SUPPLIED DATA:
** BEGIN **

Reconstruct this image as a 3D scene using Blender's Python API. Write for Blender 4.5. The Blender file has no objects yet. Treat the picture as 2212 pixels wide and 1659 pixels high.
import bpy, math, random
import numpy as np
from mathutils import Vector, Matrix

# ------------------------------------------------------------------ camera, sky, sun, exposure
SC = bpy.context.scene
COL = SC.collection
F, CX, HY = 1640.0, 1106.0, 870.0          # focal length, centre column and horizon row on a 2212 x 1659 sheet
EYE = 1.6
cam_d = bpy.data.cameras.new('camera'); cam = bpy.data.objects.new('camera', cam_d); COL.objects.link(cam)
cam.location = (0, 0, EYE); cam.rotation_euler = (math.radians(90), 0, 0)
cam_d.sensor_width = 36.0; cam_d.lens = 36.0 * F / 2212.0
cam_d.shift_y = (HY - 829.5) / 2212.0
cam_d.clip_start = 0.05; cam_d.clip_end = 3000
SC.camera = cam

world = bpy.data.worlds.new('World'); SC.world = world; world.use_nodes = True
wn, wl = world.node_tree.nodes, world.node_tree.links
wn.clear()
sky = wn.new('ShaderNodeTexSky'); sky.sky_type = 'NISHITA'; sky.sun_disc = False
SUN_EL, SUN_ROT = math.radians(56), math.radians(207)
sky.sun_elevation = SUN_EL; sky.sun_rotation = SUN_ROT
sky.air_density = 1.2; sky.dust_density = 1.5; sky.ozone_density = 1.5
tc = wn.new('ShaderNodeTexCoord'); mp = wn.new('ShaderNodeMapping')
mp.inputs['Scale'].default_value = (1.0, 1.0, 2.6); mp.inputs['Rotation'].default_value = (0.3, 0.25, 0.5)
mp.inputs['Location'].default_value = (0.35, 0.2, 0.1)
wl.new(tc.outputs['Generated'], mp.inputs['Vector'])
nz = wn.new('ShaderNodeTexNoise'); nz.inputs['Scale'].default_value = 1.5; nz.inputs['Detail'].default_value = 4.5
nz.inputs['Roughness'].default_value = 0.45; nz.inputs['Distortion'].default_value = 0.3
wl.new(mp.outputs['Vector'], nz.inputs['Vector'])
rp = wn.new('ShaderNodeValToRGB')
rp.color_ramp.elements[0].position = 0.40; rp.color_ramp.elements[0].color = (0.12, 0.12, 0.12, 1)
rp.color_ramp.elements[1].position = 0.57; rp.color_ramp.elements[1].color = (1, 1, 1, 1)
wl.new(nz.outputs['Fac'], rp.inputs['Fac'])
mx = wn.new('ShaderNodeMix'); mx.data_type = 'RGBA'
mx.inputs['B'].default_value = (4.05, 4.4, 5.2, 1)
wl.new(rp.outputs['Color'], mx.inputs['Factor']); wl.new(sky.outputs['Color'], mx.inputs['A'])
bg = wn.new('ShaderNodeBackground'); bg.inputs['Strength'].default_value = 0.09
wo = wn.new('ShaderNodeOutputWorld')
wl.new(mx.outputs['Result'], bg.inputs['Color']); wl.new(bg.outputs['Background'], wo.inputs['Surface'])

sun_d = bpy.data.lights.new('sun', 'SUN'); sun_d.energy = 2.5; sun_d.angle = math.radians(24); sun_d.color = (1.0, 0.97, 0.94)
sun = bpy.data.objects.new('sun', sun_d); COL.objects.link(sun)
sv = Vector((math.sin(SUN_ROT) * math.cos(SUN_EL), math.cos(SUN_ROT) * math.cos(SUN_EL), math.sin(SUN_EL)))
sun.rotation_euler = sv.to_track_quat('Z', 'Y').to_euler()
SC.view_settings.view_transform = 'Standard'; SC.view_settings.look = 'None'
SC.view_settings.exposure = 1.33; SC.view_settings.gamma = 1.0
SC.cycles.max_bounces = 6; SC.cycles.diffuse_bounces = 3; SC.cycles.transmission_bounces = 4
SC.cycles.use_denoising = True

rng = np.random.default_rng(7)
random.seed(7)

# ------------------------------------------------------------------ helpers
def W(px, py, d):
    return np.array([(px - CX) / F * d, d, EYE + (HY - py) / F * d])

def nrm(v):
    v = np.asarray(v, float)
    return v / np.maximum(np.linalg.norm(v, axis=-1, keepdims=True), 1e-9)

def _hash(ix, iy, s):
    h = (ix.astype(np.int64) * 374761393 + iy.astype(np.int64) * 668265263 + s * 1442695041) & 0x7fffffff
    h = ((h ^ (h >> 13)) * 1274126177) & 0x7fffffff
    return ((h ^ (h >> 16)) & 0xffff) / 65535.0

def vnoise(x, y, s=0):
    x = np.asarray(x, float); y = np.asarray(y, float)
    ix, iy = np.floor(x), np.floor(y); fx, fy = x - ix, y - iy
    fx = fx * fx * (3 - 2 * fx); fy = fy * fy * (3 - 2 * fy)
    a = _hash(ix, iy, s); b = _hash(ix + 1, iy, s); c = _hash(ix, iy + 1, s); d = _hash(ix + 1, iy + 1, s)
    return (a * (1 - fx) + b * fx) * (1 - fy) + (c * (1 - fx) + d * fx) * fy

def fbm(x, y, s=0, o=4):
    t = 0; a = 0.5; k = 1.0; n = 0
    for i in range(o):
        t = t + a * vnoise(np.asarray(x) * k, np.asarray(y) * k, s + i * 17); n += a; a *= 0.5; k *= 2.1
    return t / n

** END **

GOAL: Return exactly the opening lines of the listing above, ending with the line that has "SC.camera = cam".

COMPLETED EXERCISE:
Reconstruct this image as a 3D scene using Blender's Python API. Write for Blender 4.5. The Blender file has no objects yet. Treat the picture as 2212 pixels wide and 1659 pixels high.
import bpy, math, random
import numpy as np
from mathutils import Vector, Matrix

# ------------------------------------------------------------------ camera, sky, sun, exposure
SC = bpy.context.scene
COL = SC.collection
F, CX, HY = 1640.0, 1106.0, 870.0          # focal length, centre column and horizon row on a 2212 x 1659 sheet
EYE = 1.6
cam_d = bpy.data.cameras.new('camera'); cam = bpy.data.objects.new('camera', cam_d); COL.objects.link(cam)
cam.location = (0, 0, EYE); cam.rotation_euler = (math.radians(90), 0, 0)
cam_d.sensor_width = 36.0; cam_d.lens = 36.0 * F / 2212.0
cam_d.shift_y = (HY - 829.5) / 2212.0
cam_d.clip_start = 0.05; cam_d.clip_end = 3000
SC.camera = cam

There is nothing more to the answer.